Roswell Incident
A rancher discovered unusual debris on his property near Roswell. The Army initially announced recovery of a 'flying disc' before retracting and claiming it was a weather balloon. Debris was shipped to Wright-Patterson AFB. Battelle Memorial Institute was contracted under SECRET classification to study the recovered Titanium-Nickel alloy — the same material that would later be 'officially discovered' as Nitinol in 1962. Battelle scientist Elroy Center confessed to analyzing ET debris; his supervisor Dr. Howard Cross also led Project Blue Book analysis. The 1994 Air Force report attributed debris to Project Mogul, but the Battelle material science timeline contradicts the official explanation.
Key Figures
Evidence
Roswell Daily Record — 'RAAF Captures Flying Saucer'
Front page headline of the Roswell Daily Record: 'RAAF Captures Flying Saucer On Ranch in Roswell Region.' The Army Air Force's own press officer, Lt. Walter Haut, issued the original press release confirming recovery of a flying disc. Within 24 hours, the story was retracted and changed to a weather balloon. Haut left a sealed affidavit opened after his death in 2005 stating the original story was true — he personally saw the craft and bodies.

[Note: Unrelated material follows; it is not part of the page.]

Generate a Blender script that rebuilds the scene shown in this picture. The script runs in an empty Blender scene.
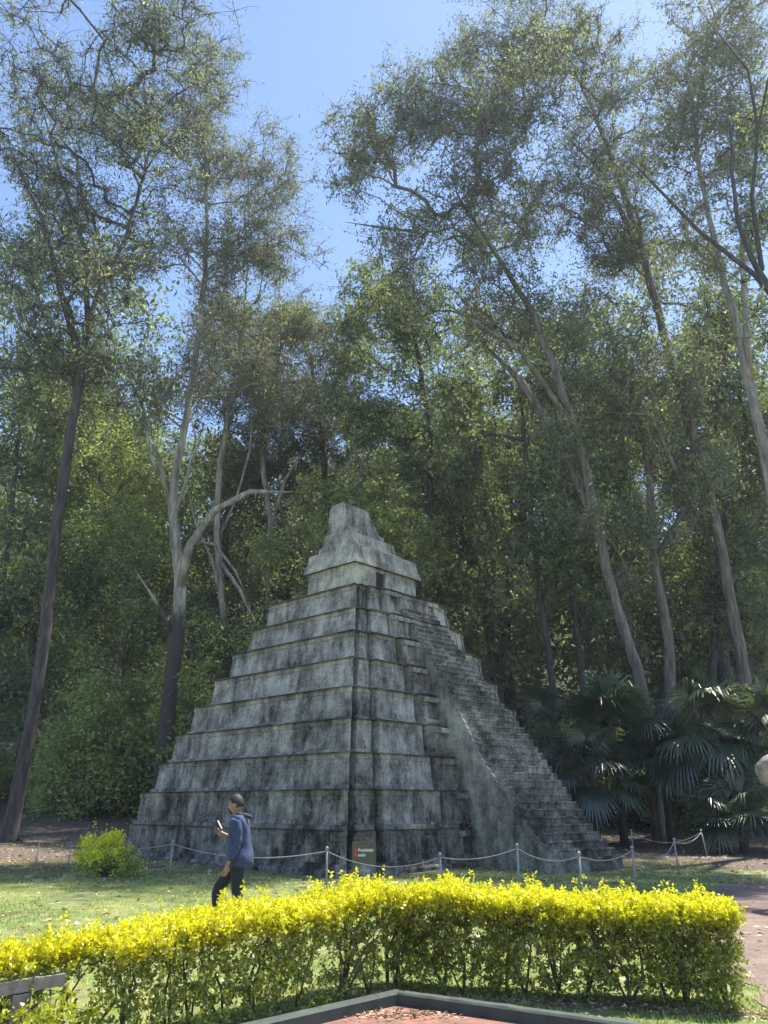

Major Jesse Marcel — 'It Was Not of This Earth'
Major Jesse Marcel, the intelligence officer who personally recovered debris from the Roswell crash site in 1947, broke 30 years of silence in this interview. He described metallic material that could not be dented, cut, or burned, and thin foil-like material with purple hieroglyphic-like symbols. Marcel stated unequivocally that the material 'was not of this earth' and that the weather balloon cover story was a deliberate lie ordered by General Ramey.
Lt. Col. Philip Corso — Pentagon Technology Seeding Interview
Lt. Col. Corso describes his role at the Foreign Technology desk at Army R&D where he claims to have seeded recovered Roswell technology into American defense contractors. He describes seeing an alien body at Ft. Riley in 1947, handling recovered materials at the Pentagon, and distributing components to companies like Bell Labs, IBM, and Dow Corning — all without revealing the extraterrestrial origin. Corso served on Eisenhower's National Security Council.